Quando a delegação australiana se recusou a ocupar os alojamentos que lhes foram destinados na Vila Olímpica, no Rio de Janeiro, lamentamos que ali não se tenha recorrido ao projeto eletrônico na modalidade Building Information Modeling (BIM) no gerenciamento do conjunto dos serviços. Ao invés disso, decidiu-se deixar a execução dos acabamentos à responsabilidade de empresas subcontratadas — terceirizadas e até quarteirizadas -, cuja única ferramenta de gestão e de controle de qualidade se resumiu à simples observação e acompanhamento a olho nu. Pior ainda: não houve nem sequer notícia de uma inspeção final a cargo do consórcio construtor para a entrega das chaves.
O estado calamitoso da economia brasileira, quando o governo interino assumiu, foi também reflexo do resultado de gestão temerária: deu-se pouco caso aos agentes tradicionais do mercado, e houve intervenções atabalhoadas em setores estratégicos, como o de energia. Este possuía um modelo que, embora longe de ser perfeito, vinha funcionando. Contudo, o comportamento mais grave do governo anterior foi gastar mais do que a arrecadação permitia; aparelhar a máquina administrativa e não combater a corrupção.
O novo governo tem desafios monumentais pela frente, começando pela retomada das obras de infraestrutura. Para tanto, lança uma nova chamada à iniciativa privada, para que compareça em massa às rodadas das novas concessões de serviços de infraestrutura, iniciando essa tarefa pelos aeroportos de Florianópolis (SC), Porto Alegre (RS), Salvador (BA) e Fortaleza (CE), cujas funcionalidades, investimentos e modernização passarão para operadores privados. Para tanto, o governo vem acenando com prazos mais alongados de investimentos, regras mais claras e amigáveis, incentivando o ingresso de novos players. A abundante liquidez do mercado global e os juros próximos a zero das economias desenvolvidas podem atrair maior número de investidores ao País.

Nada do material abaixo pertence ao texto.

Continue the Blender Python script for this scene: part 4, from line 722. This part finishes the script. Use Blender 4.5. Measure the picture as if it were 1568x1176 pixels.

A reforma da máquina administrativa também está na agenda do governo interino. E não deve tratar-se apenas da abertura de concursos para contratar novos quadros. A intenção é requalificar os gestores através de treinamento, uso de softwares de gestão para dar rapidez e qualidade às informações e às decisões; blindagem contra interferências político-partidárias, contratação de empresas privadas de consultoria para estudos e projetos (até o nível executivo) e gerenciamento técnico da execução das obras.
O governo, em suas várias instâncias, precisa superar o ranço da relação de amor e ódio ao investidor privado. Até os países desenvolvidos veem as concessões e PPPs como caminho para a modernização da infraestrutura, diante do baixo crescimento relativo das economias maduras e do custo crescente com saúde, educação e aposentadoria. Não seria o Brasil a reinventar a roda nesta questão. O interesse público é defendido pelas agências reguladoras que fiscalizam as concessões e, para tanto, precisam ter autonomia de gestão. O lucro do concessionário privado faz parte do negócio.
A gestão das obras e empreendimentos deve ser confiada aos técnicos qualificados dos órgãos contratantes, que vão recorrer às empresas privadas de engenharia do mercado para necessidades específicas. Projetos executivos detalhados terão que ser obrigatórios para obras a licitar, já que custam menos de 5% do valor do empreendimento. Empresas que deixam de executar uma obra pelo preço orçado, no prazo e na qualidade regida pelas normas, devem ser excluídas das futuras licitações. Urge acabar com a indústria dos aditivos contratuais.
A Lei 8.666/93 deve voltar à plena vigência, atualizada com as reformas em curso no Congresso, descartando-se o famigerado Regime Diferenciado de Contratações (RDC), que só favoreceu possibilidades de desvios. Convém Introduzir com urgência o sistema eletrônico BIM nos projetos e licitações de obras públicas, conferindo-se transparência ao próprio projeto de engenharia, atrelado à atualização de custos e cronograma a cada alteração autorizada pelo contratante. O Exército brasileiro é pioneiro nessa prática e pode liderar o processo. A Inglaterra vem tomando todas as providências para que até 2017 o uso do BIM se torne obrigatório nas licitações de obras, o que deverá resultar em uma redução de custos finais da ordem de 20%.
Há uma lenda popular segundo a qual o melhor gestor é o português da padaria. Ele fica na boca do caixa. Poucos lembram que a padaria geralmente tem três sócios e cada um cumpre um turno de oito horas — porque os pães começam a ser preparados de madrugada. Resumindo: a gestão da coisa pública precisa ser feita também 24 horas por dia, num processo ininterrupto. Se houver 1% de inspiração, os outros 99% são de transpiração.